According to the report, which is being released today, graduate students overly rely on their advisers, rather than university resources, for guidance on thorny issues such as spotting self-plagiarism, identifying research misconduct, or understanding conflicts of interest.
The findings come three years after the National Science Foundation said that it’s up to universities to make sure researchers receive ethics training required by the federal government.
Graduate students who were surveyed as part of the council’s Project for Scholarly Integrity felt they had a good grasp of research ethics, said Daniel Denecke, associate vice president for programs and best practices at the Council of Graduate Schools. But “when we really drill down,” he said, “we see a real need on the part of students to know how to handle perceived misconduct.”
The report, “Research and Scholarly Integrity in Graduate Education: A Comprehensive Approach,” outlines the findings from the project, which began in 2008 and is financed by the federal Office of Research Integrity.
The project gathered extensive survey data from six universities on the campus climate for research ethics, the resources devoted to ethics training, and the extent to which each university engages in efforts to improve training. The project also tracked the institutions’ progress in areas of weakness that each university identified for itself and then sought to improve by designing new ethics training for graduate programs.
University administrators have struggled to improve training in research ethics as more and more cases of scholarly misconduct make headlines.
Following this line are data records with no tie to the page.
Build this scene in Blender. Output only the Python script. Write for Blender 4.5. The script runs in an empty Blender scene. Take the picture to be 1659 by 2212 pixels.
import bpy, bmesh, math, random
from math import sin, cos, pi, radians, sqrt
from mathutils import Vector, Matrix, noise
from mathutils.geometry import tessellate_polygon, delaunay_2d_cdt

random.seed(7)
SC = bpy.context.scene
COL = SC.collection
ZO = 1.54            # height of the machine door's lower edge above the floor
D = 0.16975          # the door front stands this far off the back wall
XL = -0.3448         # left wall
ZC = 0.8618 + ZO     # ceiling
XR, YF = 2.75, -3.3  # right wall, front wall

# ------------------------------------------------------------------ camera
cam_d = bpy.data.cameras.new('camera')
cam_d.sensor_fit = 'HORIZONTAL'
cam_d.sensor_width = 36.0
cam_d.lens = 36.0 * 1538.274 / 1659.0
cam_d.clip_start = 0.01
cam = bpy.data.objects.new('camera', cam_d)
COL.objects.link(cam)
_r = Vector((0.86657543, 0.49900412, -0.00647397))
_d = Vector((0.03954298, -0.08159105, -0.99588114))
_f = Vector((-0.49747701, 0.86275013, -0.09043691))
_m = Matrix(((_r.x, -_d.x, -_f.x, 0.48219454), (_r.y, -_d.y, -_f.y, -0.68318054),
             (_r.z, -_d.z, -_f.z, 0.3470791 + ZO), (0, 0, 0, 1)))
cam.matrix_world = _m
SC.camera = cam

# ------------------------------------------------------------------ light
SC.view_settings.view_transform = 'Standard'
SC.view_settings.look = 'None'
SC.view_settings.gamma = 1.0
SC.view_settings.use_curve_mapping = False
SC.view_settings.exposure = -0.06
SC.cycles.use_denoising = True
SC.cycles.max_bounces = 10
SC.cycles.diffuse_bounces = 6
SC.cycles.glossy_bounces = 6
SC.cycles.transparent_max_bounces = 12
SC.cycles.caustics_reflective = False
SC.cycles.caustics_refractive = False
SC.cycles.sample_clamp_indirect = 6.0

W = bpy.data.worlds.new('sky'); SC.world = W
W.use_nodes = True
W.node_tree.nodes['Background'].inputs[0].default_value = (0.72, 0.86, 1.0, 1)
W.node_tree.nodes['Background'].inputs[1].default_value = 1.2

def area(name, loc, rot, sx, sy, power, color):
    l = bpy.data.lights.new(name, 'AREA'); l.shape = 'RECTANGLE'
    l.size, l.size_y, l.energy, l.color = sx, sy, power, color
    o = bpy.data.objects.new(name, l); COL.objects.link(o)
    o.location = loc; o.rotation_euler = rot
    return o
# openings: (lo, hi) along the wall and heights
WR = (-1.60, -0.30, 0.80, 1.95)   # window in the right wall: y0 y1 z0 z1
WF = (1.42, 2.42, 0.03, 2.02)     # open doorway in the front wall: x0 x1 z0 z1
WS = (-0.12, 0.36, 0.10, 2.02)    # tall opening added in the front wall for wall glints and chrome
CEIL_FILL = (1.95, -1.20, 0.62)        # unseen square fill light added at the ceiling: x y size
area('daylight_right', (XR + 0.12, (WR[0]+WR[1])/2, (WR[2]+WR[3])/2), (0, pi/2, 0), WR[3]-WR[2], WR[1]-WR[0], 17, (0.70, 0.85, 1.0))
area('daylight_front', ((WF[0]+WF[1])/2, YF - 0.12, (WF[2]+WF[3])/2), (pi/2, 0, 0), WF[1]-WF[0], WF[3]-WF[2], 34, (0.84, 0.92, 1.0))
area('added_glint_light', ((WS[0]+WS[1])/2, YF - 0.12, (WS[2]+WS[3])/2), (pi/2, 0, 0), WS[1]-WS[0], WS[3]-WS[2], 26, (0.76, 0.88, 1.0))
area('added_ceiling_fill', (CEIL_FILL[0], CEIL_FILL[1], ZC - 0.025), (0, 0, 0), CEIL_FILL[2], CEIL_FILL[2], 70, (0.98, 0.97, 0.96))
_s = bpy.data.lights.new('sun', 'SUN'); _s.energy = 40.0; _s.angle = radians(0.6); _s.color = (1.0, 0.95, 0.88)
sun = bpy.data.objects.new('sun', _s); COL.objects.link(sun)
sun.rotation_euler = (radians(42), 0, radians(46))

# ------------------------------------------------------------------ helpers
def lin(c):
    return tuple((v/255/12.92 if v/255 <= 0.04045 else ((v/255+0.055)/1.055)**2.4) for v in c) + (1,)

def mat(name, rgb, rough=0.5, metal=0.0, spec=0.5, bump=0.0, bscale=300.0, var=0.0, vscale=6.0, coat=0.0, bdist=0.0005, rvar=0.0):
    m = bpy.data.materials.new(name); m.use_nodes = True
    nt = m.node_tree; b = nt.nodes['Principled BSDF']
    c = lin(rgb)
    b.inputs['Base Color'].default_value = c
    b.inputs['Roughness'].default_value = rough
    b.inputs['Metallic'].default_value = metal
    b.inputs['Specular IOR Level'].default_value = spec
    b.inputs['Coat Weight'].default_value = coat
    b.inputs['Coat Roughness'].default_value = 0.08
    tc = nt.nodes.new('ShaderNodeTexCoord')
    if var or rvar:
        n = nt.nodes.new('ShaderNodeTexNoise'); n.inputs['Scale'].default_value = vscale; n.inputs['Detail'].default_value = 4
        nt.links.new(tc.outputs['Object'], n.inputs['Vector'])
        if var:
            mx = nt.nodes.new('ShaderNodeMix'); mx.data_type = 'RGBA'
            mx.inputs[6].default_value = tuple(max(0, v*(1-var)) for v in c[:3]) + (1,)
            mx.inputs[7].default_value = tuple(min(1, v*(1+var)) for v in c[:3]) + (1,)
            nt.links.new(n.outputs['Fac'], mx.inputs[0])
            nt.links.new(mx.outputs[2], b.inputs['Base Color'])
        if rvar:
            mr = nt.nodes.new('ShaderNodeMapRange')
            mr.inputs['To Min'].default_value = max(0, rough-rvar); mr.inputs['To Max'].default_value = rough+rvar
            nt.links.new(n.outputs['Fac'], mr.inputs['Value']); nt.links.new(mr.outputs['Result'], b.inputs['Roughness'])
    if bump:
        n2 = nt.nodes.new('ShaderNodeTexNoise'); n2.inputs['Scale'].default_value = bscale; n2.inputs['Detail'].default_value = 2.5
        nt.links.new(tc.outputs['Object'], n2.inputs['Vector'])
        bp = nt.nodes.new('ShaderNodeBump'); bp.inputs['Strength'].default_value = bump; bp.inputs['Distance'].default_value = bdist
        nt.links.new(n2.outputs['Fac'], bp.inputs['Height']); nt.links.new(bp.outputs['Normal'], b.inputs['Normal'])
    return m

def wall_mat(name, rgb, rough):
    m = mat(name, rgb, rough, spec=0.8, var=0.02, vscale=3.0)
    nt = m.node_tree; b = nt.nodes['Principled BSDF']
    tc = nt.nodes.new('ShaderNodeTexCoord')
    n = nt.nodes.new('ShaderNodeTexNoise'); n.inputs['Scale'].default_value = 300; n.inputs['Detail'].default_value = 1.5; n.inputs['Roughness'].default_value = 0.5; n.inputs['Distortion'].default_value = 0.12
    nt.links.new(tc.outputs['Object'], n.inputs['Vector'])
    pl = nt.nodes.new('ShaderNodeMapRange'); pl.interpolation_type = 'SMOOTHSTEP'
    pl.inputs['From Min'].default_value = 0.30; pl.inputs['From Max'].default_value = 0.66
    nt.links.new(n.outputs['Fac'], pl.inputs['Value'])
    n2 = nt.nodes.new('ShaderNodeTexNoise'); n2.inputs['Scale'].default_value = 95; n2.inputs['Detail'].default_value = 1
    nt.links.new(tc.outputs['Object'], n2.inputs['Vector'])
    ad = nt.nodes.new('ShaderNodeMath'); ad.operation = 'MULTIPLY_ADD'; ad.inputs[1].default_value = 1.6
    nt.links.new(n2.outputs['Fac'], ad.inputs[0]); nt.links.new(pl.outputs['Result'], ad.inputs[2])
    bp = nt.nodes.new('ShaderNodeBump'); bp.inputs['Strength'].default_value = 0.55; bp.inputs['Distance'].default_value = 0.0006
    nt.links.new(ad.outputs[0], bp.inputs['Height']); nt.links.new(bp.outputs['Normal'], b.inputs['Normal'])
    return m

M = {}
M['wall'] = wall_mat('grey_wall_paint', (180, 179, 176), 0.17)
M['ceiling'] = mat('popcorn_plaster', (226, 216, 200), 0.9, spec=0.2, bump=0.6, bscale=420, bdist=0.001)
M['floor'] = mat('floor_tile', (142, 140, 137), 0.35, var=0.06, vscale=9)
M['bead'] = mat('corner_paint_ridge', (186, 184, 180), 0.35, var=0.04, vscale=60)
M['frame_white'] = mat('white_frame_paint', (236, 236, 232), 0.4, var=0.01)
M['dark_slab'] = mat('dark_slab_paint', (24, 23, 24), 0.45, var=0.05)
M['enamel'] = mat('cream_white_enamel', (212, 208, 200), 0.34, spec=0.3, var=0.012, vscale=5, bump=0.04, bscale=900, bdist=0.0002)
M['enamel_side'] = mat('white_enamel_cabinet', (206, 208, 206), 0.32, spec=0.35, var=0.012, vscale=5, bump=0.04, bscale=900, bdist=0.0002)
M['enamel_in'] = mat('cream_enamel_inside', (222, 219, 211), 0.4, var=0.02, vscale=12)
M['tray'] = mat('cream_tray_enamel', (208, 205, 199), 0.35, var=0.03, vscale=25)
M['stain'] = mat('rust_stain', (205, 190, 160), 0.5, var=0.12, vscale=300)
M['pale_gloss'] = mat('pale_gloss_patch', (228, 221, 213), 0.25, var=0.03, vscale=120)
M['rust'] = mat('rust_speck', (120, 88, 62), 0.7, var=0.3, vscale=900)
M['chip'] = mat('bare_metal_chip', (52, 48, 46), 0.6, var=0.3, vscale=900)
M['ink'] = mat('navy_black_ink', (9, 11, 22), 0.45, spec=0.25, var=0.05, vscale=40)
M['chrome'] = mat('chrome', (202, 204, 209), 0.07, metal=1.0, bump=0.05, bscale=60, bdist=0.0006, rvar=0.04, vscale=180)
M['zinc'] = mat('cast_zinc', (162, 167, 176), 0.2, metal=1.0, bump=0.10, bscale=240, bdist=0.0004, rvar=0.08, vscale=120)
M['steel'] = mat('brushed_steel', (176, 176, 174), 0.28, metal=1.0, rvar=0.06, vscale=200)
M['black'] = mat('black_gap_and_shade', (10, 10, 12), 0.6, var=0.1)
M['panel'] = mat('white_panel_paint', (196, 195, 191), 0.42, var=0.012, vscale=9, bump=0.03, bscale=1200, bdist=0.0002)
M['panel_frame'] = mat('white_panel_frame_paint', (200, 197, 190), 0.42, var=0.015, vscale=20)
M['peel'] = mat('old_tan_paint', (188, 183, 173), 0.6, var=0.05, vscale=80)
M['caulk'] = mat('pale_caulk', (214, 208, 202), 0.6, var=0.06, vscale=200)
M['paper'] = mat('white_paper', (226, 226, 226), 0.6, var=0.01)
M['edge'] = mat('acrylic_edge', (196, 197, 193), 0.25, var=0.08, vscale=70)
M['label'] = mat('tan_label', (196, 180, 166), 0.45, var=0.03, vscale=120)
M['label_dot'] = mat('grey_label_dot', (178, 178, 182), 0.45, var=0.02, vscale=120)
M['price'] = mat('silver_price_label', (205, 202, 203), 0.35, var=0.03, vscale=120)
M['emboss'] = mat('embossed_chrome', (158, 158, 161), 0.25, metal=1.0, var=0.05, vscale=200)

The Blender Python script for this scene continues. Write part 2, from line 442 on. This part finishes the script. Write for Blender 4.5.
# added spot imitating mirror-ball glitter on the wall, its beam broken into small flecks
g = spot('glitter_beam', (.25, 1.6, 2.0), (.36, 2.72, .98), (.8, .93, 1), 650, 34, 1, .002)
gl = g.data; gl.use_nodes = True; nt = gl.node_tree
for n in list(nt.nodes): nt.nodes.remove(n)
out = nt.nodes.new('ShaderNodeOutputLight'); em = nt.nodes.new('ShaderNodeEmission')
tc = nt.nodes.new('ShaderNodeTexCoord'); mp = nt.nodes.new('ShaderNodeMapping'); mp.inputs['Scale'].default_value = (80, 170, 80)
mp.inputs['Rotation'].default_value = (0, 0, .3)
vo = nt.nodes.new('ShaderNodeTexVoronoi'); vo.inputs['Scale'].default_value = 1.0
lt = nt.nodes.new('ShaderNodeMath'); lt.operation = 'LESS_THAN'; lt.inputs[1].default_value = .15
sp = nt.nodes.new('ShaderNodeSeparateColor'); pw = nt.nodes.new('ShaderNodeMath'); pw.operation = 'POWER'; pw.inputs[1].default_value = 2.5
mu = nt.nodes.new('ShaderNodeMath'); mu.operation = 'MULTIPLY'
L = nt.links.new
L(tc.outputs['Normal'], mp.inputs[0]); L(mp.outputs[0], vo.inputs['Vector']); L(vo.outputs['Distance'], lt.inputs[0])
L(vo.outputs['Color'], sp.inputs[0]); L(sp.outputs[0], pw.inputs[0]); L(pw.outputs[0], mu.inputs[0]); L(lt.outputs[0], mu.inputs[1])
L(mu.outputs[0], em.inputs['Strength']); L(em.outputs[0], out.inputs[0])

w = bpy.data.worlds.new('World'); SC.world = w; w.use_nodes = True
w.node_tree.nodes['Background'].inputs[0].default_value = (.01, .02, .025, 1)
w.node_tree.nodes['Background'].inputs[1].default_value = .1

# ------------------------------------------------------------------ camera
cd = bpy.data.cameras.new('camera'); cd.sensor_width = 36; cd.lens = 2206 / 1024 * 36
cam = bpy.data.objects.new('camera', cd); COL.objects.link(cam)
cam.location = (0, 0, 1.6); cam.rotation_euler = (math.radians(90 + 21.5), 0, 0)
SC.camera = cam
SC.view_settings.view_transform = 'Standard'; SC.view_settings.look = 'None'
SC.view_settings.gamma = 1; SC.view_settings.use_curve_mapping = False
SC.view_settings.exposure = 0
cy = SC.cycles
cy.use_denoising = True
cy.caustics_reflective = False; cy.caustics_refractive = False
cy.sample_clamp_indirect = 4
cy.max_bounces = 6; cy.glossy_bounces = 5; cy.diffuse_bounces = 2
The council blames the increase in ethical debacles, in part, on new financial incentives for cheating, and on tighter enforcement of government regulations on research conduct.
The institutions that participated in the project were the University of Alabama at Birmingham, the University of Arizona, and Columbia, Emory, Michigan State, and Pennsylvania State Universities.
“All six institutions confronted the basic challenges facing other institutions,” said Mr. Denecke. Those challenges included how to engage more faculty in training and how to expand effective pilot programs so that they can be used campuswide.
Among the solutions found to improve ethics instruction was a program at the University of Arizona that offered small grants, of up to $1,500, to encourage graduate students to design new ways to include such training in pre-existing graduate courses and curricula.
The University of Alabama at Birmingham realized through assessment surveys the project provided that graduate students didn’t feel confident in picking out self-plagiarism— instances in which they need to cite their own work— even though they considered plagiarism an important issue. To help graduate students better understand authorship, administrators rebranded an existing “Avoiding Plagiarism” workshop as “Ethical Authorship: Joining the Scholarly Conversation,” to avoid sounding punitive. They also designed short, interactive exercises to identify plagiarism.
The survey tools and the lessons from the six universities are available on the Council on Graduate Schools’ Web site. Mr. Denecke said the council would like other universities to consult those models to assess and improve their own ethics training.